Draft of Child Safety Policy to be ready in two weeks

All schools in the State will soon need to have their own ‘Child Safety Plan’ to be able to prevent and deal with incidents like the recent rape of a minor girl in Vibgyor High at Marathahalli in Bangalore.

This will be part of the Child Safety Policy that the Department of Women and Child Development (DWCD) is planning to bring, in coordination with the department of Primary and Secondary Education.

The plan was made known at a meeting on ‘Child Rights Protection in Schools’ convened by the Department of Public Instruction here on Wednesday. Officials from various departments and school managements took part.

Amita Prasad, Principal Secretary, DWCD, one of the speakers, pointed out that there was no such thing as Child Safety Policy in the State as yet that had provisions to protect children against physical and sexual offences. 

“Let schools make their own child safety plans. I request the department (police) to give them more time to come up with such plans.”  

As an example, Prasad talked about installing CCTV cameras as a safety measure. She said CCTVs by themselves were no solution to the problem of safety in schools and they should, therefore, make plans on where they would want to instal the device and implement other safety measures according to their particular needs and situation.

Elaborating on the Child Safety Policy and Child Safety Plan on the sidelines of the programme, Prasad said: “The draft of the policy is already being prepared with help from Unicef and others.
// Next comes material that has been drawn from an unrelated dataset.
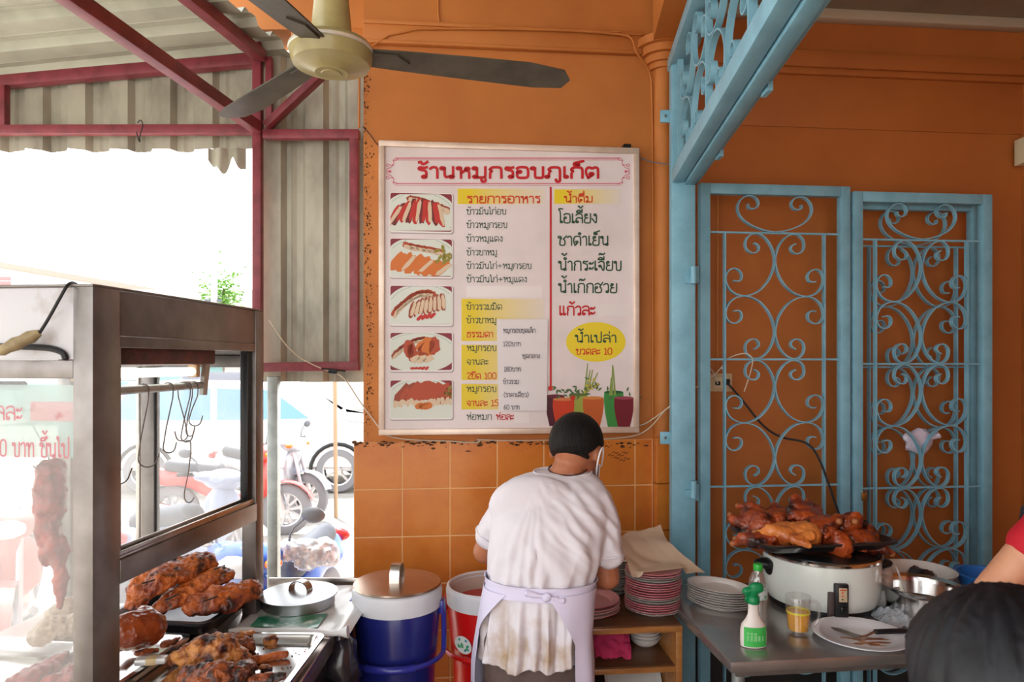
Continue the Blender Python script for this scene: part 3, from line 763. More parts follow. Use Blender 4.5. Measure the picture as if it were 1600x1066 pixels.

It will be completed in the next two weeks.”

She said that under the policy, there will be a common “template” for the Child Safety Plan for schools that will include steps for ensuring safety and protection of children, role of teachers, role of the School Development and Monitoring Committee, etc. Child Safety Policies of countries like New Zealand, Canada as well as those at home, of states like Kerala and Odisha are being looked into for the framing of the Child Safety Policy, Prasad said.

Expressing his opinion that children’s safety was non-negotiable, Rajkumar Khatri, principal secretary, Department of Primary and Secondary Education, suggested making the new policy “statutory”.

“As part of this new policy, discussions and consultative mechanisms on a monthly and quarterly basis should be held at the block and district levels,” he said.

Shashi Kumar, organising secretary, Karnataka State Private School Managements Federation, said he would need to look at the proposal for the formation of the Child Safety Plan and Child Safety Policy before commenting on it. “It would otherwise be just another extension of the many guidelines issued by the various departments,” he said.